Parole board unanimously reelects chairman and honors volunteers, staff

Terry Barnard was unanimously reelected on Tuesday as chair by the Board of Pardons and Paroles.
It will be Barnard’s fifth year in the role. He’s two years into his second seven-year term on the powerful board, which decides whether inmates will be granted parole and whether death row inmates will be granted clemency.
Asked about his goals for the next year, Barnard said he hoped to keep trying to create a more “open atmosphere” where victims will have more input on parole decisions.

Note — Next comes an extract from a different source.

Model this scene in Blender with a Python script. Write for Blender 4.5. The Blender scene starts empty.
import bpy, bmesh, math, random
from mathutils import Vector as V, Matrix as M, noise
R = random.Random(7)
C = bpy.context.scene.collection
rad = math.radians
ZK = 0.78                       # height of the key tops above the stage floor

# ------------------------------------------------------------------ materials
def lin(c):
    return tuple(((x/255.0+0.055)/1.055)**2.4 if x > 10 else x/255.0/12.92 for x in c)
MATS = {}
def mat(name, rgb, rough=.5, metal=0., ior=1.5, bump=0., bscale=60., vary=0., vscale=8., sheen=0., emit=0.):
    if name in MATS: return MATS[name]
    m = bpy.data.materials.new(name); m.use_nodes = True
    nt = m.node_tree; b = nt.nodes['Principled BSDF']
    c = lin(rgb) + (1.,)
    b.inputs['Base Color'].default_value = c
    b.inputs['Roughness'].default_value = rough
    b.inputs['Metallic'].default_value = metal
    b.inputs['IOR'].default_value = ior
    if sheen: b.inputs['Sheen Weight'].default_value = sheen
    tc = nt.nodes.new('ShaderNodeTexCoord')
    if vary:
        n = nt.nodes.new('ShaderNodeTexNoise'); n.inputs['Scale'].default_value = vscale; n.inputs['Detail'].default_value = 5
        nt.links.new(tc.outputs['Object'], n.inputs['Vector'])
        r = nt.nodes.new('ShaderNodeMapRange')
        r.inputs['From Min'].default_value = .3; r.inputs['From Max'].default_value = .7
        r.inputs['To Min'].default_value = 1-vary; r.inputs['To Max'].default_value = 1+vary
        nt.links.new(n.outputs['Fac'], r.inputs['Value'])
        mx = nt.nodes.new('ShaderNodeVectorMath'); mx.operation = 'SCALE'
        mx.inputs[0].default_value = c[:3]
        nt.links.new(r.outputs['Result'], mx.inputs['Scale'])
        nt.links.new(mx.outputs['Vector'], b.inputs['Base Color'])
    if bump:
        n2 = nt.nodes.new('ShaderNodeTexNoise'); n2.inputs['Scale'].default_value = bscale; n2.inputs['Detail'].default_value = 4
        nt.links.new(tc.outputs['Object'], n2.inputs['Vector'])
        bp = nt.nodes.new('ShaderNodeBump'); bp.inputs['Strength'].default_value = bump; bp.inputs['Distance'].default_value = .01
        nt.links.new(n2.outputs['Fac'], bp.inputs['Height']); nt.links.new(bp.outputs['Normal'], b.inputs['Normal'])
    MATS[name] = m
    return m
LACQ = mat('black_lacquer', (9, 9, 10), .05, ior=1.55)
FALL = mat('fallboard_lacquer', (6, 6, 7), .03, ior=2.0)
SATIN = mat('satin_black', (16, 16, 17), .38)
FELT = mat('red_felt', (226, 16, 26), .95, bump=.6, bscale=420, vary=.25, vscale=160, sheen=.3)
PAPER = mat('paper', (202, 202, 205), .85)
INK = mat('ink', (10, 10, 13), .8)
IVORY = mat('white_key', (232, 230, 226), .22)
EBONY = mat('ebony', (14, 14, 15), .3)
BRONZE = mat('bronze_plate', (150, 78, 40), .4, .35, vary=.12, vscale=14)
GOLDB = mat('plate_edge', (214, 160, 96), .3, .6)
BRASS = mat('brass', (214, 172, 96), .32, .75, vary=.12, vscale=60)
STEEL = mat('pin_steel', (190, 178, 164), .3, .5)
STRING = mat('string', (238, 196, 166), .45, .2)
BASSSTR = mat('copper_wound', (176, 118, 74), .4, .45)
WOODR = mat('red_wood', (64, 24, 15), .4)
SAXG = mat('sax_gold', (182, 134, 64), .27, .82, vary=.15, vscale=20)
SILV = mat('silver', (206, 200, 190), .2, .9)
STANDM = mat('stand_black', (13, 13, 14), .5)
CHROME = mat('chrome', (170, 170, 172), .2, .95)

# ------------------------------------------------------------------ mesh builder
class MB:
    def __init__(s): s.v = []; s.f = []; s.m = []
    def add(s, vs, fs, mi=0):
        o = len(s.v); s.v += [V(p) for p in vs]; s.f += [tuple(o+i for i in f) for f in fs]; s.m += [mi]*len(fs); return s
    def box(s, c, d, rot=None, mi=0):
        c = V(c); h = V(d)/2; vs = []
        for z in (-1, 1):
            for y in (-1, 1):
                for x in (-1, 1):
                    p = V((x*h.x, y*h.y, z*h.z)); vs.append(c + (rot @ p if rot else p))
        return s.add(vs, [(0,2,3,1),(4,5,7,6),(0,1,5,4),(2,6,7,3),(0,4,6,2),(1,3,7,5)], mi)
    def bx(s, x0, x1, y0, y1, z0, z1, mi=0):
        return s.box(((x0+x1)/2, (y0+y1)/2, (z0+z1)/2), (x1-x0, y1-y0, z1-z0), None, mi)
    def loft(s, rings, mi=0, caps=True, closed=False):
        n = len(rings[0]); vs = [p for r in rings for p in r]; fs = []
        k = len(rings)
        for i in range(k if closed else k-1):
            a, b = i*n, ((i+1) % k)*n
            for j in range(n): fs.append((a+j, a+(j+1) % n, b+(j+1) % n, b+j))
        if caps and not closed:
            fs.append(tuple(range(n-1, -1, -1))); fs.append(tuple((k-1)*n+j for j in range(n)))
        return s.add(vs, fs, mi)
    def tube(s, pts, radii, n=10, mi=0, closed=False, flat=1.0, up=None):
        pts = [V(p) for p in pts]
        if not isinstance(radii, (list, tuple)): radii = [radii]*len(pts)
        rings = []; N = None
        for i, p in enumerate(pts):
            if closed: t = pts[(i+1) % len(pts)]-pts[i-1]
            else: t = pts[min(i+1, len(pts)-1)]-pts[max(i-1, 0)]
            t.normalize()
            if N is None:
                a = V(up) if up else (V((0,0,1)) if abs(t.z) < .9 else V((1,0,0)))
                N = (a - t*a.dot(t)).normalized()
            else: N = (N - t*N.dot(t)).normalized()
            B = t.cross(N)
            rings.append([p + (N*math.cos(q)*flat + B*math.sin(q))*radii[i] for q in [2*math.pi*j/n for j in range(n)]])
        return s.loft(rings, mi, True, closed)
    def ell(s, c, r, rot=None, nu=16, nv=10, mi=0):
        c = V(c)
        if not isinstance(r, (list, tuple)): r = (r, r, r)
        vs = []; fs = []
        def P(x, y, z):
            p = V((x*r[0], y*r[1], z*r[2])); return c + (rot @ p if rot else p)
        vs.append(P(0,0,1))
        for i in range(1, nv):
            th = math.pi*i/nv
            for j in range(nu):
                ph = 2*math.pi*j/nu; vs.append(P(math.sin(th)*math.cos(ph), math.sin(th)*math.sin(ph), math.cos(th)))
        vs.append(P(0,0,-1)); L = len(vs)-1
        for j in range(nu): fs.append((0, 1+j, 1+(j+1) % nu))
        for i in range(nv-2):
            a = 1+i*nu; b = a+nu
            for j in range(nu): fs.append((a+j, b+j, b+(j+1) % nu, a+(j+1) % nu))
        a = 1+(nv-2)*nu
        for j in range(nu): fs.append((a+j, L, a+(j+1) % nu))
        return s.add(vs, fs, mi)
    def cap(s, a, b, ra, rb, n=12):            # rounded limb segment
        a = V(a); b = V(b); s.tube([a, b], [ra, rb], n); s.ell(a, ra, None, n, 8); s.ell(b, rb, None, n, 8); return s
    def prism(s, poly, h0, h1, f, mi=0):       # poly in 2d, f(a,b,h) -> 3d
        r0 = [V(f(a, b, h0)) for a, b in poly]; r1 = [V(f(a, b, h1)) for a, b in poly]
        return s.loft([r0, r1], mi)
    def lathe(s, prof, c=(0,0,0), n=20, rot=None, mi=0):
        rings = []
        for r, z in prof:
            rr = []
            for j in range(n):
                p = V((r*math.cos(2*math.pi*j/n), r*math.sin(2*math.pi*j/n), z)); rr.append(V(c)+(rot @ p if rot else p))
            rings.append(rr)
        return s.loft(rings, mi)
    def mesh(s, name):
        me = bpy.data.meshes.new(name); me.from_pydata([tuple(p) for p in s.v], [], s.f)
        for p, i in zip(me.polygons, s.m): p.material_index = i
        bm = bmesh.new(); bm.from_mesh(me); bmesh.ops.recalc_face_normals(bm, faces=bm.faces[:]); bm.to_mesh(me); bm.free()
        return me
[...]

In the past year, he said he’s been pleased with how the board is bringing in new tools to help the board make decisions it makes about inmates’ lives. For instance, in the past year, the board began using a so-called sex offender risk assessment tool, which is informed by research and gives the board a chance to attempt to predict a sex offender’s chances of committing another offense.
“It is an eye-opening opportunity,” Barnard, a longtime banker and former state representative from Glennville in South Georgia, told The Atlanta Journal-Constitution.
The board reelected Brian Owens as vice chair.
Because the meeting was the last of the state’s fiscal year, it was also a time to pass out awards and honor staff. The board also honored crime victims who have been volunteering with the Georgia Office of Victim Services to help new victims cope.
Parole board member Jacqueline Bunn heaped praise on Shalandra Robertson, director of Georgia Office of Victim Services, by reading a resolution passed by the Georgia House of Representatives in her honor. Robertson also recently won the American Probation and Parole Association’s Joe Kegans Award for Victim Services in Probation and Parole.